Jamais il n'a entendu de la bouche de ces chefs créditistes la moindre allusion à des mesures extra­légales, à un recours à la force pour obtenir la ré­forme qu'ils préconisaient. Toujours ils ont insisté sur la nécessité de ne prendre que des moyens lé­gaux, de s'en tenir à des mesures paisibles, de main­tenir l'ordre. Le mouvement créditiste, à base d'é­ducation, est un mouvement d'ordre et de paix.

Il est presque superflu d'écrire ces choses, puis­que les actes posés par le mouvement créditiste dans tout l'empire britannique et au Canada sont là pour prouver qu'il n'a jamais causé de désordres publics.

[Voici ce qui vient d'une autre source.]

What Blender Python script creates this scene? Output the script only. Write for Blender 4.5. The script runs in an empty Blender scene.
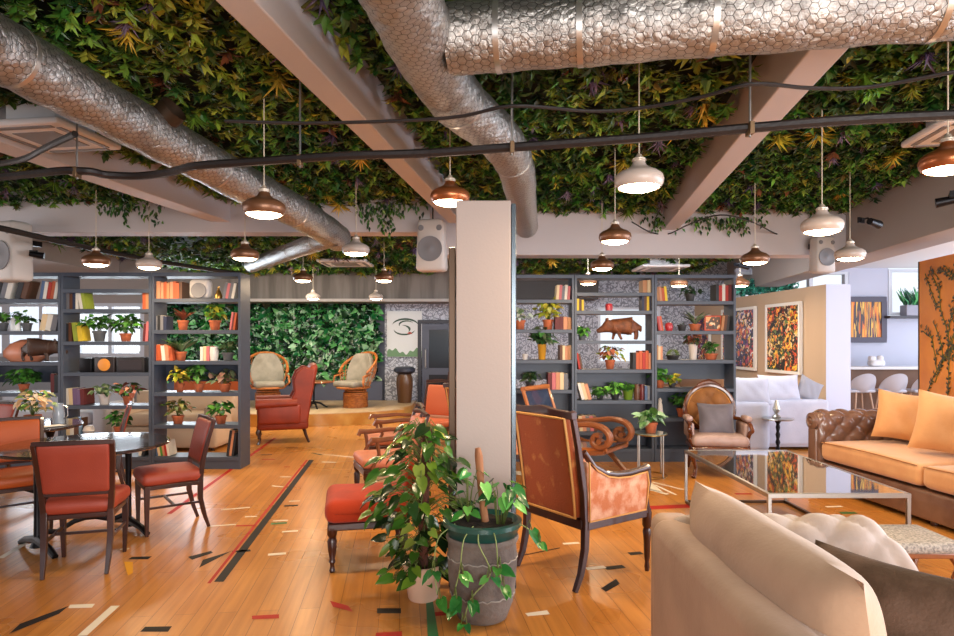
import bpy, math, random
import numpy as np
from mathutils import Matrix, Vector, Euler
random.seed(7); RNG = np.random.default_rng(7)
C = bpy.context.scene.collection
PI = math.pi
H = 1.55; FPX = 640.0; HZ = 341.0
def W(px, py, Y):
    return Vector(((px-477)/FPX*Y, Y, H+(HZ-py)/FPX*Y))
def FL(px, py):
    Y = FPX*H/(py-HZ); return Vector(((px-477)/FPX*Y, Y, 0))
def ZP(px, py, z):
    Y = FPX*(z-H)/(HZ-py); return Vector(((px-477)/FPX*Y, Y, z))
TB = math.tan(math.radians(8.53))
def bx_(d, Y): return d + TB*Y          # x of a line that follows the ceiling beams

# ---------------------------------------------------------------- materials
def lin(h):
    if not isinstance(h, str): return tuple(h)
    h = h.lstrip('#'); r = []
    for i in (0, 2, 4):
        s = int(h[i:i+2], 16)/255
        r.append(s/12.92 if s <= .04045 else ((s+.055)/1.055)**2.4)
    return tuple(r)
MC = {}
def mat(name, col, rough=.5, metal=0, col2=None, nscale=8, nlo=.4, nhi=.65, bump=0, bscale=60, coat=0, sheen=0, stretch=None, spec=.5, emit=0, trans=0, alpha=1):
    if name in MC: return MC[name]
    m = bpy.data.materials.new(name); m.use_nodes = True
    nt = m.node_tree; p = nt.nodes['Principled BSDF']
    c = lin(col); p.inputs['Base Color'].default_value = (*c, 1)
    p.inputs['Roughness'].default_value = rough; p.inputs['Metallic'].default_value = metal
    p.inputs['Coat Weight'].default_value = coat; p.inputs['Sheen Weight'].default_value = sheen
    p.inputs['Specular IOR Level'].default_value = spec
    if trans: p.inputs['Transmission Weight'].default_value = trans
    if alpha < 1: p.inputs['Alpha'].default_value = alpha
    if emit:
        p.inputs['Emission Color'].default_value = (*c, 1); p.inputs['Emission Strength'].default_value = emit
    if col2 or bump:
        tc = nt.nodes.new('ShaderNodeTexCoord'); mp = nt.nodes.new('ShaderNodeMapping')
        nt.links.new(tc.outputs['Object'], mp.inputs['Vector'])
        if stretch: mp.inputs['Scale'].default_value = stretch
    if col2:
        n = nt.nodes.new('ShaderNodeTexNoise'); n.inputs['Scale'].default_value = nscale; n.inputs['Detail'].default_value = 5
        nt.links.new(mp.outputs[0], n.inputs['Vector'])
        r = nt.nodes.new('ShaderNodeValToRGB'); e = r.color_ramp.elements
        e[0].position = nlo; e[1].position = nhi
        e[0].color = (*c, 1); e[1].color = (*lin(col2), 1)
        nt.links.new(n.outputs['Fac'], r.inputs[0]); nt.links.new(r.outputs[0], p.inputs['Base Color'])
    if bump:
        n2 = nt.nodes.new('ShaderNodeTexNoise'); n2.inputs['Scale'].default_value = bscale; n2.inputs['Detail'].default_value = 4
        nt.links.new(mp.outputs[0], n2.inputs['Vector'])
        b = nt.nodes.new('ShaderNodeBump'); b.inputs['Strength'].default_value = bump; b.inputs['Distance'].default_value = .01
        nt.links.new(n2.outputs['Fac'], b.inputs['Height']); nt.links.new(b.outputs[0], p.inputs['Normal'])
    MC[name] = m; return m
def ramp(nt, stops, constant=False):
    r = nt.nodes.new('ShaderNodeValToRGB'); e = r.color_ramp.elements
    if constant: r.color_ramp.interpolation = 'CONSTANT'
    while len(e) < len(stops): e.new(.5)
    for i, (p, c) in enumerate(stops): e[i].position = p; e[i].color = (*lin(c), 1)
    return r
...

Malgré les attaques dégoûtantes de la Finance et des journaux de partis, malgré la douzaine et de­mie de lois légalement mises dans les statuts de l'Alberta par la Législature provinciale, mais dé­clarées inconstitutionnelles par la Cour Suprême et le Conseil Privé ou désavouées par le gouverne­ment d'Ottawa, Mon. William Aberhart n'a ja­mais préconisé des mesures violentes, bien qu'il eût le pouvoir, la popularité, l'organisation et le peuple avec lui.

Et nous, de la Province de Québec, peut-on nous accuser d'avoir depuis six ans causé du désordre ? Y a-t-il une seule grève, une simple bagarre qui puisse être attribuée à l'organisation créditiste ? Combien d'émeutes fomentées ? Combien de vitri­nes cassées par les créditistes ? Les chefs ou les or­ganisateurs ont-ils préconisé la grève sur le tas ou la grève tout court pour atteindre leur but ? Non. Ils s'en sont toujours tenus à des moyens pacifi­ques. Voilà pour la valeur des chefs créditistes.

Nous ne sommes pas des révolutionnaires. Mais nous désirons, une révolution ordonnée qui débar­rassera le monde du chancre de la finance interna­tionale qui le ronge, une révolution qui apportera à l'humanité l'ordre dans la paix.